━━━━━ Provided material ━━━━━
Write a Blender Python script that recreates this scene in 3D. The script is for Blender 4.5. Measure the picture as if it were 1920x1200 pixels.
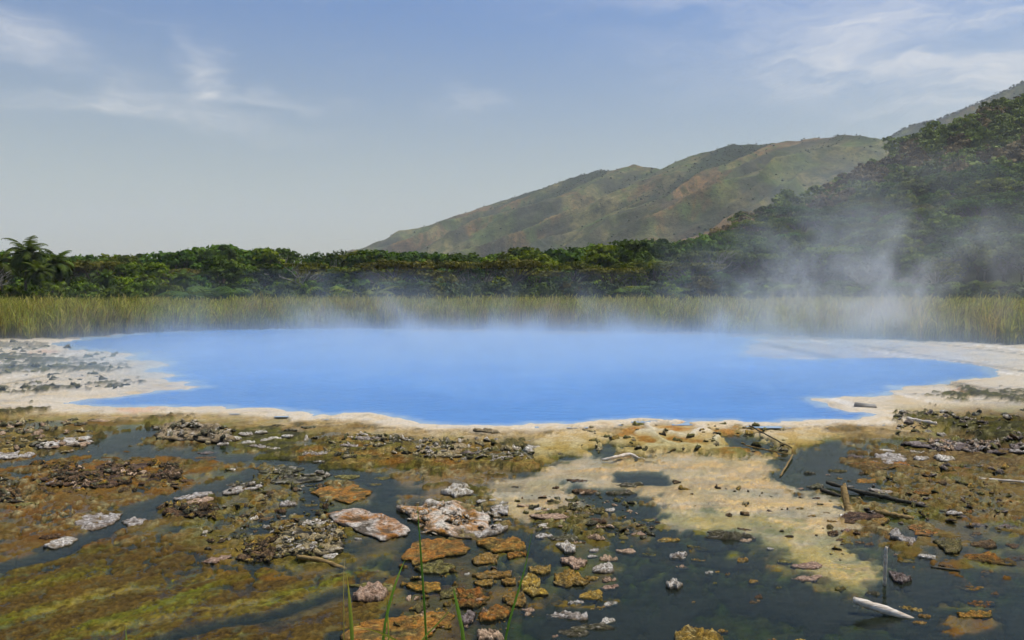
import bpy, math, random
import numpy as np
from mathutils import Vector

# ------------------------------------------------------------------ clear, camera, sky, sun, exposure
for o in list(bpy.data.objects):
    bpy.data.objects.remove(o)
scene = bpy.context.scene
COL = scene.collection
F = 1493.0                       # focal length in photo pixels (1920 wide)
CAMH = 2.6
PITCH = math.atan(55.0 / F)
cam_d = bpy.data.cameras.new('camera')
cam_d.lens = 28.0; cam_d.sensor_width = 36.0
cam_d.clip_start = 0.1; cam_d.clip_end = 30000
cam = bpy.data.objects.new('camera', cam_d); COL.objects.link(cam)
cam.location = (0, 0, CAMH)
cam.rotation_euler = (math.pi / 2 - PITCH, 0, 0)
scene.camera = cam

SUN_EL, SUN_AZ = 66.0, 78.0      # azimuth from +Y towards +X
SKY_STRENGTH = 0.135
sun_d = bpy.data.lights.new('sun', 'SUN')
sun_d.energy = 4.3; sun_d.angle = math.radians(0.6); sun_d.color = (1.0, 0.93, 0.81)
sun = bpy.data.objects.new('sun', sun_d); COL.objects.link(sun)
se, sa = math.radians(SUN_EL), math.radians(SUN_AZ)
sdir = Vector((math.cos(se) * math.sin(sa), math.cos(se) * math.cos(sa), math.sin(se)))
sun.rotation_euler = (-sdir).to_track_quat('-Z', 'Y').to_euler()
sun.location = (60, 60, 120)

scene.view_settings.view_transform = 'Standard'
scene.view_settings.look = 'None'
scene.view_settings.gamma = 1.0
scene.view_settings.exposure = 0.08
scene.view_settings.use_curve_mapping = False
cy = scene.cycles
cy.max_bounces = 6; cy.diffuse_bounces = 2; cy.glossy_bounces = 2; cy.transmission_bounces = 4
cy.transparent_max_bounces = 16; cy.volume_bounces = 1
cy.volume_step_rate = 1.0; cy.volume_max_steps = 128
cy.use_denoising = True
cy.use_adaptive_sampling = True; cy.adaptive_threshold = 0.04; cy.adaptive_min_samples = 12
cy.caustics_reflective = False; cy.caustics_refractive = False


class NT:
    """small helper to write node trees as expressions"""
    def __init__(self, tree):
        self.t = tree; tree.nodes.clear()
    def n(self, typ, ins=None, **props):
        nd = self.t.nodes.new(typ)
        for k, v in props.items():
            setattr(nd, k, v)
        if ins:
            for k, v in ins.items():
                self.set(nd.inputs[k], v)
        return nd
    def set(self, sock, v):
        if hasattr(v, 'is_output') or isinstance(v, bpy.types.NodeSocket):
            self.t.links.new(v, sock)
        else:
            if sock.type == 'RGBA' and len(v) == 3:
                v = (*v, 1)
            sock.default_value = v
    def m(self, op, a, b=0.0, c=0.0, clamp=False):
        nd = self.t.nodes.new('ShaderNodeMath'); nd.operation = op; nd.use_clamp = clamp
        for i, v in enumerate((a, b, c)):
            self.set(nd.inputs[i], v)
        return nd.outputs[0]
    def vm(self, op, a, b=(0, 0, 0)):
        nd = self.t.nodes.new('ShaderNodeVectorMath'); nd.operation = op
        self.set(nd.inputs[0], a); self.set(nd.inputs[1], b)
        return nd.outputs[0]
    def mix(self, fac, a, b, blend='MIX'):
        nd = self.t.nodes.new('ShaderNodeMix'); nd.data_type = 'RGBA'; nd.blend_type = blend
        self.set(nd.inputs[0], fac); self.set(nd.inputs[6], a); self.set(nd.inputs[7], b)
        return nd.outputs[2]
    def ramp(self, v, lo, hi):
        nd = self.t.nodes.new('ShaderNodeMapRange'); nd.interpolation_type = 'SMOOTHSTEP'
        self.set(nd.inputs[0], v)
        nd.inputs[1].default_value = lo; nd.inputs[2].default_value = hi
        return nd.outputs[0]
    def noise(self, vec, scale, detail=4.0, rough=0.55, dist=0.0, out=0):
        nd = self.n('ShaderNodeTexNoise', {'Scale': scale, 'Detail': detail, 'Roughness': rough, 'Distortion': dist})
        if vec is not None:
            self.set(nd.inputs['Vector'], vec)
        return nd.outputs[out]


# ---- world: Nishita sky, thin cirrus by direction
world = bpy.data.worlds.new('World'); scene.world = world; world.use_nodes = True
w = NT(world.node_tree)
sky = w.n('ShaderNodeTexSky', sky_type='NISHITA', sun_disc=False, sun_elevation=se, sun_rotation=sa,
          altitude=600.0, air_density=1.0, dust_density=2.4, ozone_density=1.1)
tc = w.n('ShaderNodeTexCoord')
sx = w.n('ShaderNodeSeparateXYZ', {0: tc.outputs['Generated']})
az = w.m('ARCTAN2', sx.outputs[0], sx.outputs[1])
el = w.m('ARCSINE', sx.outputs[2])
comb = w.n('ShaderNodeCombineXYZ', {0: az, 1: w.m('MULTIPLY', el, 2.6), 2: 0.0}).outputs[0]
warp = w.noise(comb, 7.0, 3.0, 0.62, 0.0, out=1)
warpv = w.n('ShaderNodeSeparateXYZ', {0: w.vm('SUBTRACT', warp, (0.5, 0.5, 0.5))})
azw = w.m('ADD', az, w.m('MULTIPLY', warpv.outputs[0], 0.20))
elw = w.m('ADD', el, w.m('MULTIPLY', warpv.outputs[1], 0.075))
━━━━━
━━━━━ Provided material ━━━━━
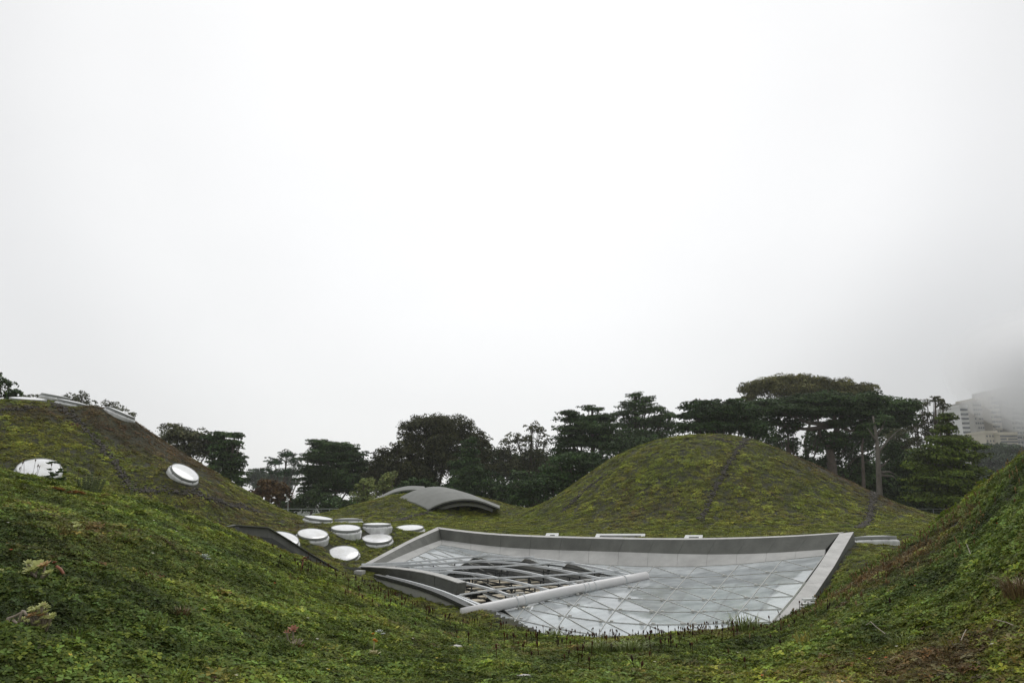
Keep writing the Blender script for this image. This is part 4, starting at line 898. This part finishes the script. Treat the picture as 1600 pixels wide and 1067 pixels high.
━━━━━
Task requirements ::
Quote the lines above exactly, starting with the one that has "Write a Blender" and ending with the one that has "scene.camera = cam"; drop the pictures and include nothing else.

Exercise solution ::
Write a Blender Python script that recreates this scene in 3D. The script is for Blender 4.5. Measure the picture as if it were 1920x1200 pixels.
import bpy, math, random
import numpy as np
from mathutils import Vector

# ------------------------------------------------------------------ clear, camera, sky, sun, exposure
for o in list(bpy.data.objects):
    bpy.data.objects.remove(o)
scene = bpy.context.scene
COL = scene.collection
F = 1493.0                       # focal length in photo pixels (1920 wide)
CAMH = 2.6
PITCH = math.atan(55.0 / F)
cam_d = bpy.data.cameras.new('camera')
cam_d.lens = 28.0; cam_d.sensor_width = 36.0
cam_d.clip_start = 0.1; cam_d.clip_end = 30000
cam = bpy.data.objects.new('camera', cam_d); COL.objects.link(cam)
cam.location = (0, 0, CAMH)
cam.rotation_euler = (math.pi / 2 - PITCH, 0, 0)
scene.camera = cam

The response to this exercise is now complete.